Sandy Cardens can’t take it anymore.

“It doesn’t scream, ‘Come and sit down’ or ‘Come and shop and enjoy yourself here,'” said Cardens, who keeps a watchful eye on downtown from her Chamber of Commerce office, a converted gasoline station at the corner of Eighth and High streets. “We don’t want to be another Weston (Mo.) — that’s a little too much — but … we want to bring people to town, and one of the ways to do that is to increase the beauty in the downtown area.”

But there’s a price attached to the vision shared by Cardens, members of the chamber’s Downtown Beautification Committee and appointed and elected officials in Baldwin’s city government.

$461,000 price tag

According to city estimates, it would take as much as $461,000 to bury power lines, add landscaping boxes, plant ornamental trees and inlay old bricks into new concrete sidewalks.

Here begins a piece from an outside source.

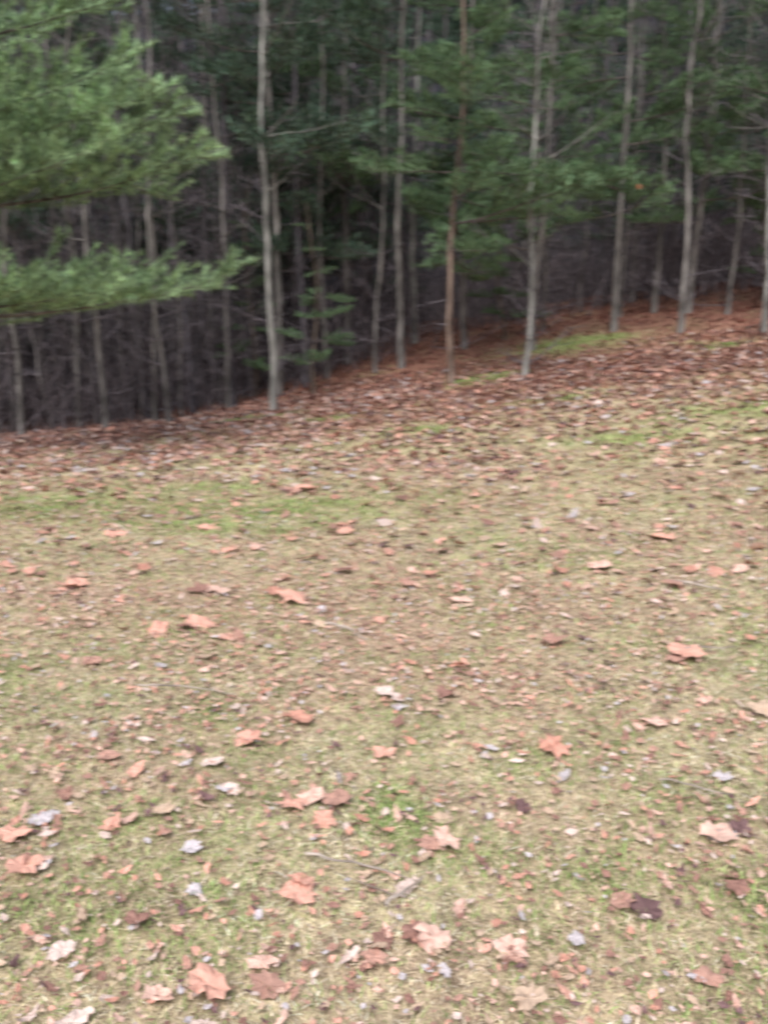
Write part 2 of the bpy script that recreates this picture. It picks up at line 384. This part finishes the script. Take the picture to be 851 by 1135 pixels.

“It would look similar to Lawrence’s (Massachusetts Street) streetscape, but it wouldn’t be quite as full — not as many trees and planters,” said Jeff Dingman, city administrator. “The idea would be to shoot for a 1930s-era type of look.”

Joanna Vesecky said she worried the project’s effects could go beyond offering the appearance of the 1930s and instead plunge small businesses into grim financial realities reminiscent of the Great Depression.

“I’m all for bringing business down here, but not if it means slitting our throats to do it,” said Vesecky, who operates Joanna’s Tanning and Hydro Massage inside her mother’s building just north of City Hall. “It’s a great idea, but it’s extremely expensive. A sign on the highway would be better.”

Baldwin city employee Garry Kelley paints a curb yellow in downtown Baldwin. Baldwin Chamber of Commerce officials have plans for a downtown beautification project. Kelley painted curbs Thursday.

Cost sharing

Absent securing a downtown revitalization grant or some other as-yet-unidentified source of money, officials would expect to divide up the costs of the beautification project into two parts:

l One-third of the entire project cost, or up to $153,667, would fall to city taxpayers as a whole.

l Two-thirds, or up to $307,333, would be shared among 31 downtown property owners in an area along High Street, from Sixth to Ninth streets; and along Seventh and Eighth streets, from Grove Street to the alley north of High Street.

The sharing of costs among downtown property owners would be based on the amount of street frontage each owner had, divided by the cost of upgrading that owner’s particular block.

Dingman said some blocks would cost less than others to overhaul, depending on the amount of materials necessary. Some sidewalks are wider than others, for example, and would require more concrete for replacement.

The $461,000 estimate for the entire project assumes all blocks would cost as much as the south side of High Street, between Seventh and Eighth streets. The block — expected to be downtown’s most expensive — would be the first one given a facelift, for an estimated materials cost of $42,000.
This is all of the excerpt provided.